Tuesday, August 7, 2018

Who will try to make bigger political hash of weekend incidents of violence?

One might try arguing that the protest march of last week to Wrigley Field was an over-blown event that didn’t live up to its hype. But then, we get weekends such as this past one that help underscore the serious problem that exists in parts of Chicago.
EMANUEL: Is it all his fault?

For this past weekend was one of many petty incidents that left people dead (12 in all) or wounded (71 gunshot victims). There was one six-hour period on Sunday when five of the fatalities occurred and 30 more were shot.

THE OVERALL TOTAL for the period from 5 p.m. Friday through 5 a.m. Monday is the 71 people shot – with 48 of those shootings occurring on Sunday. The so-called day of holiness, when we’re all supposed to rest (unless you’re Jewish, in which case it’s Saturday until sundown).

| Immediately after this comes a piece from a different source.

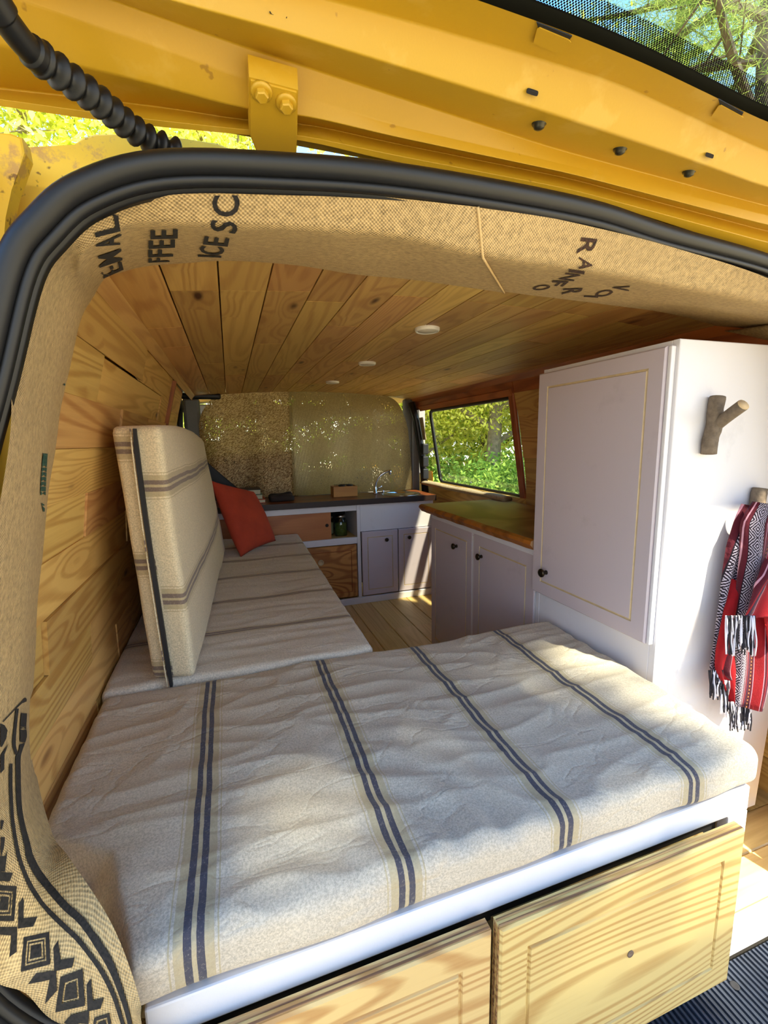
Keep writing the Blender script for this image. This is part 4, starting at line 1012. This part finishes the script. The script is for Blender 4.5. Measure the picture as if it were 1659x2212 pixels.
lobe('far_fold', [X(1650, 1330, .70), X(1644, 1440, .70), X(1652, 1478, .70)], [X(1720, 1330, .70), X(1710, 1440, .70), X(1680, 1478, .70)], .70, .02, .35, .8, 2, WOV)
def fringe(name, u0, u1, v0, v1, y, n=16):
    V, F = {0: [], 1: []}, {0: [], 1: []}
    r2 = random.Random(int(u0))
    for k in range(n):
        u = u0 + (u1 - u0) * (k + .5) / n; c = 0 if r2.random() < .42 else 1; e_ = v1 + r2.uniform(-14, 6)
        P = [pix(u + r2.uniform(-2, 2), v0 + (e_ - v0) * t + 0, 'y', y + r2.uniform(-.006, .004)) for t in (0, .3, .65, 1)]
        P = [p + np.array([r2.uniform(-.002, .002), 0, 0]) for p in P]
        v, f = tubegeo(crom(P, 3), .0016, 5); o_ = len(V[c]); V[c] += v; F[c] += [[q + o_ for q in ff] for ff in f]
    for c, m_ in ((0, TW), (1, TB)):
        if V[c]: o = mobj(name, V[c], F[c], m_, bk, True); o['kind'] = 'stuff'
fringe('fringe', 1566, 1632, 1330, 1412, .650, 34)
fringe('fringe', 1532, 1562, 1448, 1510, .700, 18)
fringe('fringe', 1556, 1576, 1470, 1545, .698, 12)
fringe('fringe', 1576, 1622, 1516, 1576, .690, 28)

# ================================================================ foil screen, ceiling lights, front corner bits
def foil():
    m, nt, b = newmat('foil_blanket'); nt.nodes.remove(b); o = nt.nodes['Material Output']
    tc = N(nt, 'TexCoord'); P = tc.outputs['Object']; s = N(nt, 'SeparateXYZ'); L(nt, P, s.inputs[0])
    left = math_(nt, 'LESS_THAN', math_(nt, 'ADD', s.outputs[0], math_(nt, 'MULTIPLY', noi(nt, P, 4, 1), .02)), -.14)
    rib = math_(nt, 'SINE', math_(nt, 'MULTIPLY', s.outputs[0], 1700)); rib = math_(nt, 'MULTIPLY', rib, noi(nt, mapping(nt, P, (60, 60, 30)), 1, 2))
    rip = noi(nt, mapping(nt, mapping(nt, P, (1, 1, 1), rot=(0, .55, 0)), (75, 75, 190)), 1, 2, .5, .6)
    h = mix(nt, left, rib, rip); hv = N(nt, 'RGBToBW'); L(nt, h, hv.inputs[0]); h = hv.outputs[0]
    p = N(nt, 'BsdfPrincipled'); p.inputs['Metallic'].default_value = .55; p.inputs['Roughness'].default_value = .38
    c = mix(nt, left, srgb(188, 168, 124), mix(nt, ramp(nt, rip, [(.42, g(0)), (.56, g(1))]), srgb(120, 84, 50), srgb(206, 178, 126)))
    c = mix(nt, ramp(nt, noi(nt, P, 170, 2), [(.4, g(.35)), (.6, g(0))]), c, srgb(110, 88, 56))
    L(nt, c, p.inputs['Base Color'])
    bu = N(nt, 'Bump'); bu.inputs['Strength'].default_value = .6; bu.inputs['Distance'].default_value = .006; L(nt, h, bu.inputs['Height']); L(nt, bu.outputs[0], p.inputs['Normal'])
    tl = N(nt, 'BsdfTranslucent'); tl.inputs[0].default_value = (.55, .42, .18, 1)
    m1 = N(nt, 'MixShader'); m1.inputs[0].default_value = .22; L(nt, p.outputs[0], m1.inputs[1]); L(nt, tl.outputs[0], m1.inputs[2])
    tr_ = N(nt, 'BsdfTransparent'); tr_.inputs[0].default_value = (1, .95, .7, 1)
    holes = math_(nt, 'MULTIPLY', math_(nt, 'GREATER_THAN', noi(nt, mapping(nt, P, (260, 260, 90)), 1, 1), .655), math_(nt, 'GREATER_THAN', noi(nt, P, 5.0, 2), .50))
    m2 = N(nt, 'MixShader'); L(nt, holes, m2.inputs[0]); L(nt, m1.outputs[0], m2.inputs[1]); L(nt, tr_.outputs[0], m2.inputs[2]); L(nt, m2.outputs[0], o.inputs[0])
    return m
topc = [(-.17, 1.10), (-.175, 1.18), (-.15, 1.26), (-.08, 1.345), (.02, 1.385), (.30, 1.402), (.60, 1.406), (.90, 1.398), (1.08, 1.375), (1.17, 1.33), (1.22, 1.24), (1.26, 1.10), (1.27, .95), (1.285, .70)]
TC = crom([(a, 0, b) for a, b in topc], 6); nU = 90
xs = np.linspace(-.175, 1.285, nU)
V = []; rows = 40
ux = np.interp(xs, [-.175, -.17, -.13, -.02, .10], [1.08, 1.0, .93, .82, .70]); ux[xs > .1] = .6935
order = np.argsort(TC[:, 0]); tz = np.interp(xs, TC[order][:, 0], TC[order][:, 2])
for i, x_ in enumerate(xs):
    for j in range(rows):
        t = j / (rows - 1); z_ = ux[i] + (tz[i] - ux[i]) * t
        y_ = 3.138 + .010 * math.sin(x_ * 21) * (1 - t * .6) + .006 * n3(x_ * 6, z_ * 4) + (.012 if x_ < .405 else 0)
        V.append((x_, y_, z_))
bm = bmesh.new(); vv = [bm.verts.new(p) for p in V]
for q in gridfaces(nU, rows): bm.faces.new([vv[k] for k in q])
fs = frombm('foil_screen', bm, foil(), None, True, origin=(.55, 3.14, .69))
fs.data.materials.clear(); fs.data.materials.append(foil())
props(fs, 'golden insulating foil screen hung across the cab behind the worktop', 'screen')
for (u_, v_3), lab in (((923, 709), 'round white puck light on the pine ceiling, nearest of the row'), ((793, 783), 'round white puck light on the pine ceiling, middle of the row'), ((718, 824), 'round white puck light on the pine ceiling, farthest of the row')):
    p = pix(u_, v_3, 'z', 1.395); zt = zc(p[0])
    t = thing('ceiling_light', lab, 'light', (p[0], p[1], zt), 'puck lights on the ceiling')
    lathe('rim', [(.038, 0), (.038, .018), (.035, .022), (.032, .022), (.031, .018), (0, .018)], (p[0], p[1], zt - .0005), (0, 0, -1), plain('lamp_white', srgb(238, 232, 220), .3), t, 28)
    lathe('diffuser', [(.0305, .0184), (.029, .0208), (0, .0215)], (p[0], p[1], zt - .0005), (0, 0, -1), plain('lamp_diffuser', srgb(216, 206, 190), .5), t, 24)
# front left pillar bits
fp = thing('cab_pillar_trim', 'dark grab bar and grey pillar trim at the front left corner', 'trim', (-.22, 3.2, 1.2))
box('pillar', -.262, -.16, 3.16, 3.20, .80, 1.35, GREYPL, fp, .02)
box('bar', -.265, -.03, 3.10, 3.135, 1.335, 1.372, BLACKPL, fp, .012)
gpz = thing('cab_pillar', 'grey painted pillar between foil screen and black door post', 'pillar', (1.30, 3.2, .7))
box('pillar', 1.235, 1.36, 3.172, 3.22, .40, 1.36, GREYPL, gpz, .015)
se = thing('added_cab_seat', 'added dark seat back blocking windscreen light behind the lower left of the foil screen', 'seat', (.05, 3.35, .3))  # dark block added to keep windscreen light from showing beside the foil
box('backrest', -.30, .45, 3.19, 3.30, .35, 1.0, BLACKPL, se, .04)
rp = thing('door_pillar', 'black door pillar with three stacked plastic pockets left of the side window', 'pillar', (1.33, 3.03, .7))
tube('post', [(1.372, 3.10, .66), (1.355, 3.12, .95), (1.315, 3.13, 1.20), (1.27, 3.13, 1.33)], .026, BLACKPL, rp, 12)
box('post_trim', 1.29, 1.345, 3.145, 3.165, .69, 1.33, GREYPL, rp, .006)
for i, zz in enumerate((.775, .865, .955)):
    box('pocket', 1.325, 1.372, 3.035, 3.092, zz, zz + .078, BLACKPL, rp, .008)
cu = mobj('curtain_strip', [(1.345, 3.03, 1.06), (1.352, 3.10, 1.06), (1.325, 3.10, 1.22), (1.322, 3.04, 1.22), (1.351, 3.03, 1.06), (1.358, 3.10, 1.06), (1.331, 3.10, 1.22), (1.328, 3.04, 1.22)], [[0, 1, 2, 3], [7, 6, 5, 4], [0, 4, 5, 1], [2, 6, 7, 3], [1, 5, 6, 2], [3, 7, 4, 0]], BURC, None, origin=(1.34, 3.06, 1.06), uv=np.array([(0, 0), (.07, 0), (.07, .16), (0, .16)] * 2))
props(cu, 'narrow tan cloth strip on the black door pillar above its pockets', 'cloth')
# burlap roll on the window sill
V, UV = [], []
for k in range(40):
    y = 2.00 + 1.08 * k / 39; r0 = .020 + .005 * n3(y * 6, 2); xc = 1.348 + .004 * n3(y * 7, 5); zc_ = .748 + .004 * n3(y * 4, 8)
    for j in range(12): a = 2 * pi * j / 12; V.append((xc + r0 * 1.5 * math.cos(a), y, zc_ + r0 * math.sin(a) * .8)); UV.append((k * .028, j * .012))
F = [[k * 12 + j, k * 12 + (j + 1) % 12, (k + 1) * 12 + (j + 1) % 12, (k + 1) * 12 + j] for k in range(39) for j in range(12)] + [list(range(12))[::-1], [39 * 12 + j for j in range(12)]]
sr = mobj('sill_bolster', V, F, BURC, None, True, UV, origin=(1.34, 2.5, .735)); props(sr, 'burlap covered padded roll lying along the side window sill', 'bolster')

# ================================================================ ribbed tread plate under the rear edge
tp = thing('tread_plate', 'black ribbed rubber tread plate at the rear sill', 'mat', (.8, .4, -.1))
box('plate', -.10, 1.36, .18, .551, -.10, -.092, RUBMAT, tp, .001)
V, F = [], []
for k in range(0, 120):
    x_ = -.09 + k * .012
    if x_ > 1.355: break
    q = [(x_, .185, -.092), (x_ + .0075, .185, -.092), (x_ + .006, .185, -.087), (x_ + .0015, .185, -.087)]; o_ = len(V)
    V += q + [(a, .548, c) for a, b, c in q]
    F += [[o_ + i, o_ + (i + 1) % 4, o_ + 4 + (i + 1) % 4, o_ + 4 + i] for i in range(4)] + [[o_ + 3, o_ + 2, o_ + 1, o_], [o_ + 4, o_ + 5, o_ + 6, o_ + 7]]
rb = mobj('ribs', V, F, RUBMAT, tp); rb['kind'] = 'stuff'
lathe('bolt_hole', [(.009, 0), (.0085, .001), (.006, .0006), (0, .0002)], (.933, .513, -.0868), (0, 0, 1), plain('hole_black', (.006, .006, .008), .8), tp, 16)
box('rear_bumper', -.25, 1.38, .02, .179, -.30, -.098, BLACKPL, tp, .02)

# ================================================================ tailgate
tg = thing('tailgate', 'raised yellow tailgate seen from below with window, slots and hinge', 'tailgate', (.5, .55, 1.39))
SL = .28
def tgz(y, h): return 1.383 + SL * (.585 - y) + h
def tgp(u, v, h):
    d = ray(u, v)   # CAM + t d on plane z = 1.383 + SL*(.585-y) + h
    t = (1.383 + SL * .585 + h - CAM[2]) / (d[2] + SL * d[1]); return CAM + t * d
LN = [  # (h, polyline in the picture) from the hinge edge to the glass
    (-.002, [(-60, 222), (0, 228), (150, 252), (300, 270), (537, 292), (650, 300), (830, 345), (1265, 425), (1659, 552)]),
    (.000, [(-60, 208), (0, 214), (150, 236), (300, 256), (537, 281), (650, 291), (830, 331), (1230, 408), (1659, 524)]),
    (.024, [(-60, 188), (0, 192), (200, 214), (400, 238), (530, 262), (650, 264), (830, 305), (1230, 385), (1659, 500)]),
    (.002, [(-60, 80), (0, 96), (110, 130), (250, 160), (400, 200), (530, 238), (650, 246), (830, 290), (1230, 374), (1659, 486)]),
    (.012, [(-60, -40), (60, 6), (115, 22), (210, 55), (400, 122), (525, 172), (645, 205), (830, 265), (1230, 358), (1659, 466)]),
    (.026, [(-60, -90), (100, -50), (240, 0), (500, 92), (640, 138), (830, 200), (1200, 322), (1659, 446)]),
    (-.008, [(-60, -130), (200, -52), (350, -4), (600, 62), (830, 133), (1155, 233), (1480, 340), (1659, 405)]),
    (.014, [(0, -220), (400, -85), (700, 0), (830, 32), (1125, 115), (1330, 178), (1659, 330)]),
    (.000, [(300, -230), (700, -115), (1020, -4), (1155, 44), (1235, 72), (1400, 140), (1552, 213), (1659, 266)]),
]
xs = np.linspace(-.30, 1.38, 85); rows = []
for h, P in LN:
    W3 = np.array([tgp(u, v, h) for u, v in P]); fx_ = np.polyfit(W3[:, 0], W3[:, 1], 3)
    yy = np.interp(xs, W3[:, 0], W3[:, 1]); k0 = (xs < W3[0, 0]); k1 = xs > W3[-1, 0]
    yy[k0] = W3[0, 1]; s_ = 0
    yy[k1] = W3[-1, 1] - 0.02 * (xs[k1] - W3[-1, 0])
    # light smoothing
    for _ in range(3): yy[1:-1] = yy[:-2] * .25 + yy[1:-1] * .5 + yy[2:] * .25
    rows.append(np.stack([xs, yy, tgz(yy, h)], 1))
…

I’ve noticed that in recent stories, the emphasis is placed on the number of people who got shot – even though when I was a police reporter-type person, I usually focused on the number dead.

Which back then (the late 1980s) was an era when the homicide tally in Chicago usually came close to 1,000 per year. Trying to tally every person who got wounded would balloon the figure up to a ridiculous tally.

Although I suspect that’s what the people trying to use this issue for political purposes want to do. They probably want us to hear the number of people wounded, then make the assumption that it’s really the number dead. Former New York Mayor (and current Donald Trump apologist) Rudy Giuliani did just that in a series of Twitter tweets he sent out this weekend.
McCARTHY: Trying to bolster his campaign?

WHICH IF THEY were true would make this city a ridiculously violent place – instead of one that doesn’t even come close to leading the nation in a homicide rate.

Not that I’m trying to understate the problem. We do have parts of Chicago that are ridiculously violent, and the people whom life’s circumstances give them no other choice but to live in those neighborhoods, are enduring ridiculous conditions that no one ought to have to put up with.

But listening to the political people trying to use these figures to justify their own partisan rants strikes me as being even more vulgar than the fatalities themselves.

Garry McCarthy, the one-time Chicago Police superintendent who now is amongst the many running for mayor against Rahm Emanuel come next year’s election cycle, took his own pot shots.
GIULIANI: Bringing N.Y. to Chi?

HE CLAIMS EMANUEL’S efforts to improve urban life are ignoring the parts of the city where violence is the problem. Although I can’t help but think no one is going to take seriously this claim coming from McCarthy.

It may be true that those Black Lives Matter activists concerned about police brutality want Emanuel out! But those same activists also blame McCarthy’s police department for escalating their concerns. They’re certainly not about to want him to replace Rahm at City Hall.

McCarthy’s rants come off as trying to shift blame for a problem that escalated during the time he was police superintendent.

The fact that Giuliani (who was New York mayor back in the days when McCarthy was a New York Police Department official) is throwing in his own two cents merely makes the whole issue entirely partisan.

IT MAKES US wonder why Trump himself didn’t jump into the rants, since the man usually isn’t the least bit bashful about using his Twitter account to spew whatever nonsense happens to motivate him on any given day.
TRUMP: How long until he jumps into mix?

It also has us wondering how much any of these officials are really concerned about urban violence in Chicago.

Are they, on a certain level, thankful for weekends such as this past one; because it gives them something to complain about publicly with regards to Chicago? For McCarthy told the Chicago Sun-Times that he accused Emanuel of “mak(ing) everything a diversion” to avoid talking about crime. Listening to such rants makes me wonder if he’s just as guilty of diversionary tactics to focus entirely on this issue.

Although the sad part may be that, to a certain segment of Chicago, the most tragic death of the weekend is none of the above -- but instead that of the suburban Mundelein teenager who died Sunday night due to a seizure suffered while attending Lollapalooza.